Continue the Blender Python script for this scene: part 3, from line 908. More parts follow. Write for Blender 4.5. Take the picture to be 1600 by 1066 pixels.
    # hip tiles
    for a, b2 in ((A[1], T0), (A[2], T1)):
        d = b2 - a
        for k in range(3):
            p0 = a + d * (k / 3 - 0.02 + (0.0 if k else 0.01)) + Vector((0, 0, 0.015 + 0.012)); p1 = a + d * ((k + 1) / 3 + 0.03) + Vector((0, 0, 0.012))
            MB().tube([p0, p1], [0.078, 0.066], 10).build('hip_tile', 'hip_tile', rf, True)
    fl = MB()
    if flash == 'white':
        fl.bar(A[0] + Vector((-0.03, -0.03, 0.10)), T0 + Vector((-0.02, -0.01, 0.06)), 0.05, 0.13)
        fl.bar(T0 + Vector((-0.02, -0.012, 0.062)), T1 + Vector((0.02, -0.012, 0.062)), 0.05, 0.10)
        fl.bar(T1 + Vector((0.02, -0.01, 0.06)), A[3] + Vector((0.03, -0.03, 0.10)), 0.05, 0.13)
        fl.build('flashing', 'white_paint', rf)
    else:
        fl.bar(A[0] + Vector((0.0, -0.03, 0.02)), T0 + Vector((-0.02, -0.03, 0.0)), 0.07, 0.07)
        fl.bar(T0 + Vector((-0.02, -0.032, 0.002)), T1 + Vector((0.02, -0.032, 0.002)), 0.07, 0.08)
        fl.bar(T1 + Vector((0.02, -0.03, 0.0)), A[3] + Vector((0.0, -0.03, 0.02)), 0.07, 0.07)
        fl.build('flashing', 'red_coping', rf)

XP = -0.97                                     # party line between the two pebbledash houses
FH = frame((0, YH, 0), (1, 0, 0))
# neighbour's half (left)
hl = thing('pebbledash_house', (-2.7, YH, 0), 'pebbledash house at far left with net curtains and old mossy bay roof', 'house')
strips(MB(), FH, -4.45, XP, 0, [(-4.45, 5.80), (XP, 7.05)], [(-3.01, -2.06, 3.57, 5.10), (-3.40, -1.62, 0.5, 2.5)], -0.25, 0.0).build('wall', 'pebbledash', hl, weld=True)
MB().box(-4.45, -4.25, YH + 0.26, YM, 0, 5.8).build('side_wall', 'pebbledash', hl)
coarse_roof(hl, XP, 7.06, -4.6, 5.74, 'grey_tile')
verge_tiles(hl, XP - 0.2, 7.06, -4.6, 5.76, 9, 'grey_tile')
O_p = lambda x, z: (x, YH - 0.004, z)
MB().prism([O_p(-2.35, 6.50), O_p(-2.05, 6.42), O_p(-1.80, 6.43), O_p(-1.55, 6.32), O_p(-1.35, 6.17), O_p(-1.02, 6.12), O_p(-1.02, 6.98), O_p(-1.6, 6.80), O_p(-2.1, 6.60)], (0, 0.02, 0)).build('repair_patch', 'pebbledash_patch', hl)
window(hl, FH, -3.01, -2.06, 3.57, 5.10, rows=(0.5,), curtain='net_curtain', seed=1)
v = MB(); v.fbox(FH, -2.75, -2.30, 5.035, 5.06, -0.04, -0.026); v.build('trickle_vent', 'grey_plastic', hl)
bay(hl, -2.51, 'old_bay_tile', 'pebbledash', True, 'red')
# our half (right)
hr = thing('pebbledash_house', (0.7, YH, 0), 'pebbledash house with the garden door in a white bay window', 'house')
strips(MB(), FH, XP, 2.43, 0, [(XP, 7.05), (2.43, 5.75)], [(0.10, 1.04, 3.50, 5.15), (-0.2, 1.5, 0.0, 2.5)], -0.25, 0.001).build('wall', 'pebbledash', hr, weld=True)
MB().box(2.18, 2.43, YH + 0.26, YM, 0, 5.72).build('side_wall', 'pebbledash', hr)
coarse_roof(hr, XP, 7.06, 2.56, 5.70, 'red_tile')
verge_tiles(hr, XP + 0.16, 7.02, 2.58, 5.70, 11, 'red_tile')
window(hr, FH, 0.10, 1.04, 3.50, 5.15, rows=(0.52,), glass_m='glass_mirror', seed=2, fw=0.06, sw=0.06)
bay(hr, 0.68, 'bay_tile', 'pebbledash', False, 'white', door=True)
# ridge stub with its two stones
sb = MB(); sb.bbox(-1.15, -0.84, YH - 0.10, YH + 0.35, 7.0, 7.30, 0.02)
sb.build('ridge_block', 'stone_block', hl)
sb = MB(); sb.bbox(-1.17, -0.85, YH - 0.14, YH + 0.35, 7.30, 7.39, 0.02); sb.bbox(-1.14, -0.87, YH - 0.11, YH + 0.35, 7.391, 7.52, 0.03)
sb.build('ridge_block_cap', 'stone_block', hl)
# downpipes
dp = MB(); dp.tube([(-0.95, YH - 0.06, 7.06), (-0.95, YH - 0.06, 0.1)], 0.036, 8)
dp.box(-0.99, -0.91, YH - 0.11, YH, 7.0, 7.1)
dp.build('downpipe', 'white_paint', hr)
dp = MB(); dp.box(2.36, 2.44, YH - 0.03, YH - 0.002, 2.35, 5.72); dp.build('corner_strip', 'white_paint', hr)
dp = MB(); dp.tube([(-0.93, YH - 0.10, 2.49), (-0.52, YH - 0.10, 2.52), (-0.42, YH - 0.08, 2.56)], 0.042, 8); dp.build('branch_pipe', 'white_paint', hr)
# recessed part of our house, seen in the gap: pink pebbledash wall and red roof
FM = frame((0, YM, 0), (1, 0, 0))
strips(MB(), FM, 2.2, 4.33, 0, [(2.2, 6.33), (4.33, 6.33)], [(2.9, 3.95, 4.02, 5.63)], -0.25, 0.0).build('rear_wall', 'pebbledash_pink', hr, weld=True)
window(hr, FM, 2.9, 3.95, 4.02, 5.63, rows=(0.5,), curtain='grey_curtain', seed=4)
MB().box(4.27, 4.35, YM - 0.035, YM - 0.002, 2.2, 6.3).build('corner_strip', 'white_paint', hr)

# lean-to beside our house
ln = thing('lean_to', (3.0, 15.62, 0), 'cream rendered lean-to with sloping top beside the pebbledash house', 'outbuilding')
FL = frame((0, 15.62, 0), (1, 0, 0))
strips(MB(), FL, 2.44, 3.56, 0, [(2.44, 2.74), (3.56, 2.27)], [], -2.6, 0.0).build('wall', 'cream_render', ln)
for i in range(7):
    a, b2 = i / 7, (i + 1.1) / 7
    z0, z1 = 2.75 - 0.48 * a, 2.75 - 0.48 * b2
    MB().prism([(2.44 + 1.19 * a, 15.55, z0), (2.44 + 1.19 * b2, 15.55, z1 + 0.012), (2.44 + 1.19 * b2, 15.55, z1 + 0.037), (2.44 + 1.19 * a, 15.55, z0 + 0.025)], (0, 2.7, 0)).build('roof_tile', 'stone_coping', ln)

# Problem
Go through the material above line by line and copy it exactly.

# Answer to the exercise
Continue the Blender Python script for this scene: part 3, from line 908. More parts follow. Write for Blender 4.5. Take the picture to be 1600 by 1066 pixels.
    # hip tiles
    for a, b2 in ((A[1], T0), (A[2], T1)):
        d = b2 - a
        for k in range(3):
            p0 = a + d * (k / 3 - 0.02 + (0.0 if k else 0.01)) + Vector((0, 0, 0.015 + 0.012)); p1 = a + d * ((k + 1) / 3 + 0.03) + Vector((0, 0, 0.012))
            MB().tube([p0, p1], [0.078, 0.066], 10).build('hip_tile', 'hip_tile', rf, True)
    fl = MB()
    if flash == 'white':
        fl.bar(A[0] + Vector((-0.03, -0.03, 0.10)), T0 + Vector((-0.02, -0.01, 0.06)), 0.05, 0.13)
        fl.bar(T0 + Vector((-0.02, -0.012, 0.062)), T1 + Vector((0.02, -0.012, 0.062)), 0.05, 0.10)
        fl.bar(T1 + Vector((0.02, -0.01, 0.06)), A[3] + Vector((0.03, -0.03, 0.10)), 0.05, 0.13)
        fl.build('flashing', 'white_paint', rf)
    else:
        fl.bar(A[0] + Vector((0.0, -0.03, 0.02)), T0 + Vector((-0.02, -0.03, 0.0)), 0.07, 0.07)
        fl.bar(T0 + Vector((-0.02, -0.032, 0.002)), T1 + Vector((0.02, -0.032, 0.002)), 0.07, 0.08)
        fl.bar(T1 + Vector((0.02, -0.03, 0.0)), A[3] + Vector((0.0, -0.03, 0.02)), 0.07, 0.07)
        fl.build('flashing', 'red_coping', rf)

XP = -0.97                                     # party line between the two pebbledash houses
FH = frame((0, YH, 0), (1, 0, 0))
# neighbour's half (left)
hl = thing('pebbledash_house', (-2.7, YH, 0), 'pebbledash house at far left with net curtains and old mossy bay roof', 'house')
strips(MB(), FH, -4.45, XP, 0, [(-4.45, 5.80), (XP, 7.05)], [(-3.01, -2.06, 3.57, 5.10), (-3.40, -1.62, 0.5, 2.5)], -0.25, 0.0).build('wall', 'pebbledash', hl, weld=True)
MB().box(-4.45, -4.25, YH + 0.26, YM, 0, 5.8).build('side_wall', 'pebbledash', hl)
coarse_roof(hl, XP, 7.06, -4.6, 5.74, 'grey_tile')
verge_tiles(hl, XP - 0.2, 7.06, -4.6, 5.76, 9, 'grey_tile')
O_p = lambda x, z: (x, YH - 0.004, z)
MB().prism([O_p(-2.35, 6.50), O_p(-2.05, 6.42), O_p(-1.80, 6.43), O_p(-1.55, 6.32), O_p(-1.35, 6.17), O_p(-1.02, 6.12), O_p(-1.02, 6.98), O_p(-1.6, 6.80), O_p(-2.1, 6.60)], (0, 0.02, 0)).build('repair_patch', 'pebbledash_patch', hl)
window(hl, FH, -3.01, -2.06, 3.57, 5.10, rows=(0.5,), curtain='net_curtain', seed=1)
v = MB(); v.fbox(FH, -2.75, -2.30, 5.035, 5.06, -0.04, -0.026); v.build('trickle_vent', 'grey_plastic', hl)
bay(hl, -2.51, 'old_bay_tile', 'pebbledash', True, 'red')
# our half (right)
hr = thing('pebbledash_house', (0.7, YH, 0), 'pebbledash house with the garden door in a white bay window', 'house')
strips(MB(), FH, XP, 2.43, 0, [(XP, 7.05), (2.43, 5.75)], [(0.10, 1.04, 3.50, 5.15), (-0.2, 1.5, 0.0, 2.5)], -0.25, 0.001).build('wall', 'pebbledash', hr, weld=True)
MB().box(2.18, 2.43, YH + 0.26, YM, 0, 5.72).build('side_wall', 'pebbledash', hr)
coarse_roof(hr, XP, 7.06, 2.56, 5.70, 'red_tile')
verge_tiles(hr, XP + 0.16, 7.02, 2.58, 5.70, 11, 'red_tile')
window(hr, FH, 0.10, 1.04, 3.50, 5.15, rows=(0.52,), glass_m='glass_mirror', seed=2, fw=0.06, sw=0.06)
bay(hr, 0.68, 'bay_tile', 'pebbledash', False, 'white', door=True)
# ridge stub with its two stones
sb = MB(); sb.bbox(-1.15, -0.84, YH - 0.10, YH + 0.35, 7.0, 7.30, 0.02)
sb.build('ridge_block', 'stone_block', hl)
sb = MB(); sb.bbox(-1.17, -0.85, YH - 0.14, YH + 0.35, 7.30, 7.39, 0.02); sb.bbox(-1.14, -0.87, YH - 0.11, YH + 0.35, 7.391, 7.52, 0.03)
sb.build('ridge_block_cap', 'stone_block', hl)
# downpipes
dp = MB(); dp.tube([(-0.95, YH - 0.06, 7.06), (-0.95, YH - 0.06, 0.1)], 0.036, 8)
dp.box(-0.99, -0.91, YH - 0.11, YH, 7.0, 7.1)
dp.build('downpipe', 'white_paint', hr)
dp = MB(); dp.box(2.36, 2.44, YH - 0.03, YH - 0.002, 2.35, 5.72); dp.build('corner_strip', 'white_paint', hr)
dp = MB(); dp.tube([(-0.93, YH - 0.10, 2.49), (-0.52, YH - 0.10, 2.52), (-0.42, YH - 0.08, 2.56)], 0.042, 8); dp.build('branch_pipe', 'white_paint', hr)
# recessed part of our house, seen in the gap: pink pebbledash wall and red roof
FM = frame((0, YM, 0), (1, 0, 0))
strips(MB(), FM, 2.2, 4.33, 0, [(2.2, 6.33), (4.33, 6.33)], [(2.9, 3.95, 4.02, 5.63)], -0.25, 0.0).build('rear_wall', 'pebbledash_pink', hr, weld=True)
window(hr, FM, 2.9, 3.95, 4.02, 5.63, rows=(0.5,), curtain='grey_curtain', seed=4)
MB().box(4.27, 4.35, YM - 0.035, YM - 0.002, 2.2, 6.3).build('corner_strip', 'white_paint', hr)

# lean-to beside our house
ln = thing('lean_to', (3.0, 15.62, 0), 'cream rendered lean-to with sloping top beside the pebbledash house', 'outbuilding')
FL = frame((0, 15.62, 0), (1, 0, 0))
strips(MB(), FL, 2.44, 3.56, 0, [(2.44, 2.74), (3.56, 2.27)], [], -2.6, 0.0).build('wall', 'cream_render', ln)
for i in range(7):
    a, b2 = i / 7, (i + 1.1) / 7
    z0, z1 = 2.75 - 0.48 * a, 2.75 - 0.48 * b2
    MB().prism([(2.44 + 1.19 * a, 15.55, z0), (2.44 + 1.19 * b2, 15.55, z1 + 0.012), (2.44 + 1.19 * b2, 15.55, z1 + 0.037), (2.44 + 1.19 * a, 15.55, z0 + 0.025)], (0, 2.7, 0)).build('roof_tile', 'stone_coping', ln)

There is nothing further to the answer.